++++ Provided material
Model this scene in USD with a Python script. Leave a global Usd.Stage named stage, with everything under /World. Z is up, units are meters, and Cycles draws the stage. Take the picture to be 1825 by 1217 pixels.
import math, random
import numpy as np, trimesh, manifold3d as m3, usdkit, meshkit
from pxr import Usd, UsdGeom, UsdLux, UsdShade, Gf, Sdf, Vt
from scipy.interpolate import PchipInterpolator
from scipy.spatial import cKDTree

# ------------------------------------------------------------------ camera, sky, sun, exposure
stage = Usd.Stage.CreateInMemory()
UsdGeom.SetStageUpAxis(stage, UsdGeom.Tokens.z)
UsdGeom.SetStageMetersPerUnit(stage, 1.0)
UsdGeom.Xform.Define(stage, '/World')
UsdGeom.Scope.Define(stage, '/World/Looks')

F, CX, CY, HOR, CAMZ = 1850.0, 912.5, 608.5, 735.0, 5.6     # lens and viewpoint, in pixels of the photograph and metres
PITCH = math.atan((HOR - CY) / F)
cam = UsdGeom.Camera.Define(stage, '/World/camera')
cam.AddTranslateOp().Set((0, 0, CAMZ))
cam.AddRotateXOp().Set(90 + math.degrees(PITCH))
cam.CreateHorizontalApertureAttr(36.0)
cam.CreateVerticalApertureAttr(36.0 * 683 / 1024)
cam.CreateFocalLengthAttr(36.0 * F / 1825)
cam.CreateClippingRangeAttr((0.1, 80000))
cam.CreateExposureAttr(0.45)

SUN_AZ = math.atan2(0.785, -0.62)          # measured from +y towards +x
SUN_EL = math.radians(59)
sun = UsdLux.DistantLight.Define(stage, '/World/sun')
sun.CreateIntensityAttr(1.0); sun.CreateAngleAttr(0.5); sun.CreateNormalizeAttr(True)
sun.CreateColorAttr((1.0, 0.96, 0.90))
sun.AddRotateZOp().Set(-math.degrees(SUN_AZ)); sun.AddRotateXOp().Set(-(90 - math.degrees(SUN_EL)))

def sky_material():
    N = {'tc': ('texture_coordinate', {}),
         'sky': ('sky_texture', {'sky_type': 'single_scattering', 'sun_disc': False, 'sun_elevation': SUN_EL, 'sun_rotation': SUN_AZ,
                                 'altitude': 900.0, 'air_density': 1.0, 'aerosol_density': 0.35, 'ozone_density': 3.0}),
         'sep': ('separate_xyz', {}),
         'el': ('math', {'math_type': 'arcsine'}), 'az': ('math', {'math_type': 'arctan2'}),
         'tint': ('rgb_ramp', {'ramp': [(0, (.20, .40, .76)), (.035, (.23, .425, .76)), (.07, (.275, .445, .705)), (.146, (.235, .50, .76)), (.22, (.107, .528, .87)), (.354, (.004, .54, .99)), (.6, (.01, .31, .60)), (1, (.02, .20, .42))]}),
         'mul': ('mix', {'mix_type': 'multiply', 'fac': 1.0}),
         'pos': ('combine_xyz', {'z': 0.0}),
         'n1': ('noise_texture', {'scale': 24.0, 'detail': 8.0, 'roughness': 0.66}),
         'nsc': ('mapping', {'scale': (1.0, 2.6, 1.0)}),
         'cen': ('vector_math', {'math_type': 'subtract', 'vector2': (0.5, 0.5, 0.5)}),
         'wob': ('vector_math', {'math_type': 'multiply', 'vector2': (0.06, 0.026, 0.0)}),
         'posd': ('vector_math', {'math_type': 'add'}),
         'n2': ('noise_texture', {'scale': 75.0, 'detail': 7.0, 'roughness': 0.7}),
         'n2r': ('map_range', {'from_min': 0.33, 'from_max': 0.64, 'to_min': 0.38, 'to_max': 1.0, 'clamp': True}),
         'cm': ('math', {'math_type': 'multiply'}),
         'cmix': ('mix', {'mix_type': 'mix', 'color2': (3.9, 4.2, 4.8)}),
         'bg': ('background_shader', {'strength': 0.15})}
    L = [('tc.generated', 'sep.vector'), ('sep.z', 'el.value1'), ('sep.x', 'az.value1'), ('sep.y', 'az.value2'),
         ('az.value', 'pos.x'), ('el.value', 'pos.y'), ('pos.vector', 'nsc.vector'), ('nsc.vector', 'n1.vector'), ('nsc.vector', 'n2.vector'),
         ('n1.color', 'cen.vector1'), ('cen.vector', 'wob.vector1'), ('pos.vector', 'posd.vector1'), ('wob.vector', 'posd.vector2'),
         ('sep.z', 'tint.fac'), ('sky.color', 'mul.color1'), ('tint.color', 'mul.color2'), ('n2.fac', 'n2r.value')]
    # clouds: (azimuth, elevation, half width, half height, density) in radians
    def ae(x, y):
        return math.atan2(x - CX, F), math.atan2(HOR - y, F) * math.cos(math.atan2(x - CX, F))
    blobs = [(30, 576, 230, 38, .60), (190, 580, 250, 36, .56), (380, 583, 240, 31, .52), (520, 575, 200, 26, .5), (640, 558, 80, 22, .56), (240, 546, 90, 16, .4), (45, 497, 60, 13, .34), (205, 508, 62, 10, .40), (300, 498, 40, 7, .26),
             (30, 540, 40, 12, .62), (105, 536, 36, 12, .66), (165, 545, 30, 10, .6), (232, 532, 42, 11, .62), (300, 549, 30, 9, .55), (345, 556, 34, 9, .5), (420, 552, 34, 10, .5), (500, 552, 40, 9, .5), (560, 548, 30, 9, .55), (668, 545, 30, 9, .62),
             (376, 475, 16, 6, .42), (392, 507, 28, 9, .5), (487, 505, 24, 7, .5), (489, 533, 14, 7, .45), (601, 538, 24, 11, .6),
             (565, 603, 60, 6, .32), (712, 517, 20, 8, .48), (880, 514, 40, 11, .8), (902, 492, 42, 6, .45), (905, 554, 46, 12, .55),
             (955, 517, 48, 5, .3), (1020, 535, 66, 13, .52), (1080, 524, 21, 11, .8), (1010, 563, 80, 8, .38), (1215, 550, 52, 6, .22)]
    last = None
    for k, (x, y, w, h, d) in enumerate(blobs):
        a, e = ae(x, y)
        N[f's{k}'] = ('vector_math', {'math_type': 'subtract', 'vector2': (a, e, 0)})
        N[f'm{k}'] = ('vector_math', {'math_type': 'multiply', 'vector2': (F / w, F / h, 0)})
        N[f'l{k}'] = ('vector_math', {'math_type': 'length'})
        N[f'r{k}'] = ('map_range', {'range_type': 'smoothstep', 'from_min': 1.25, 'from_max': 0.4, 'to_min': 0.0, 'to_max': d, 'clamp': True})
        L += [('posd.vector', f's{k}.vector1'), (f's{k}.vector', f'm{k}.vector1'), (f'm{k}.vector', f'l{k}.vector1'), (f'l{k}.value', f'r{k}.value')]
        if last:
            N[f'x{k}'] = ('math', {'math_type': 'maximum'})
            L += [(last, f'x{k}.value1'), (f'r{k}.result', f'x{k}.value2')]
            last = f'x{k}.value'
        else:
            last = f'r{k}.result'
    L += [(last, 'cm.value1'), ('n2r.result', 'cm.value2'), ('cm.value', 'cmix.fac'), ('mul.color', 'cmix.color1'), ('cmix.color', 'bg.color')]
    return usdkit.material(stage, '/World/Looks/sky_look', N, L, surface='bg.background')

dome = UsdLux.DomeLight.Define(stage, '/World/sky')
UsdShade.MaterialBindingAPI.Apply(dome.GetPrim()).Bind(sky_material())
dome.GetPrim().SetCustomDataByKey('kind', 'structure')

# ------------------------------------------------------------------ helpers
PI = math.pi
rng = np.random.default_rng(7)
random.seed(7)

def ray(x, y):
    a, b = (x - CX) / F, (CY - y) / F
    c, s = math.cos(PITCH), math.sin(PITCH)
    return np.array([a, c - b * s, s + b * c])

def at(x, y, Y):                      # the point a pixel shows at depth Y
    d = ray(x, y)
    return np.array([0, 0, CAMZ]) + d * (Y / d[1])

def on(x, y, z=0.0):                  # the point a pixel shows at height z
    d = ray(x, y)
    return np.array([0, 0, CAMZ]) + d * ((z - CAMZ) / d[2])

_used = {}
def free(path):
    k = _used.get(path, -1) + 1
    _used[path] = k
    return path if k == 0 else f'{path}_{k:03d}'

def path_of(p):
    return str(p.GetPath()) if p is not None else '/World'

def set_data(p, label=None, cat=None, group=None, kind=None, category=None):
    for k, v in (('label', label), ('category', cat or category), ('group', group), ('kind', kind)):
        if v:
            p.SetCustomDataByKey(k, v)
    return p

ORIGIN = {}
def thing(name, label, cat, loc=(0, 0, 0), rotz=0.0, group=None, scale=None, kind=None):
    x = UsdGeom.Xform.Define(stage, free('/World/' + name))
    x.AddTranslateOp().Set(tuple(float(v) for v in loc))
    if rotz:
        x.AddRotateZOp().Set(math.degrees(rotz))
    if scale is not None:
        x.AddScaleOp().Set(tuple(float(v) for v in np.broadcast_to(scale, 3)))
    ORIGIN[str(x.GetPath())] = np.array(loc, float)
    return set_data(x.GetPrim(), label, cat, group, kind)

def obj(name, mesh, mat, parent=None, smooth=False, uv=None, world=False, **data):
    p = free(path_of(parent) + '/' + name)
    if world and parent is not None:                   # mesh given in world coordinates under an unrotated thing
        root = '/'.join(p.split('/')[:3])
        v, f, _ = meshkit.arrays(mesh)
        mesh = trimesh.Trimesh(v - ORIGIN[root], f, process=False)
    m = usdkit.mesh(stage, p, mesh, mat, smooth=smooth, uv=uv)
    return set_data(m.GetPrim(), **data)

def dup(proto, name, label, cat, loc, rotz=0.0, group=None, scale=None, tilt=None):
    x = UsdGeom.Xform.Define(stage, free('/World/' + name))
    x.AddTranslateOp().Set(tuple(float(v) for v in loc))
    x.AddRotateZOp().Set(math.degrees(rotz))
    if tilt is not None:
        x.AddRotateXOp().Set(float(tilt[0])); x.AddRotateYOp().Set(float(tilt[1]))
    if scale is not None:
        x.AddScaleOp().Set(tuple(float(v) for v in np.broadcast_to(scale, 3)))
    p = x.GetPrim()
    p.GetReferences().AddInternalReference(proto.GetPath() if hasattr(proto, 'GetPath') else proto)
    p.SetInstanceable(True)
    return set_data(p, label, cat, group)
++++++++
Exercise task:
Emit, unaltered, the lines from the top of the listing down through the line that holds "from scipy.spatial import cKDTree"; emit nothing else.

Exercise response:
Model this scene in USD with a Python script. Leave a global Usd.Stage named stage, with everything under /World. Z is up, units are meters, and Cycles draws the stage. Take the picture to be 1825 by 1217 pixels.
import math, random
import numpy as np, trimesh, manifold3d as m3, usdkit, meshkit
from pxr import Usd, UsdGeom, UsdLux, UsdShade, Gf, Sdf, Vt
from scipy.interpolate import PchipInterpolator
from scipy.spatial import cKDTree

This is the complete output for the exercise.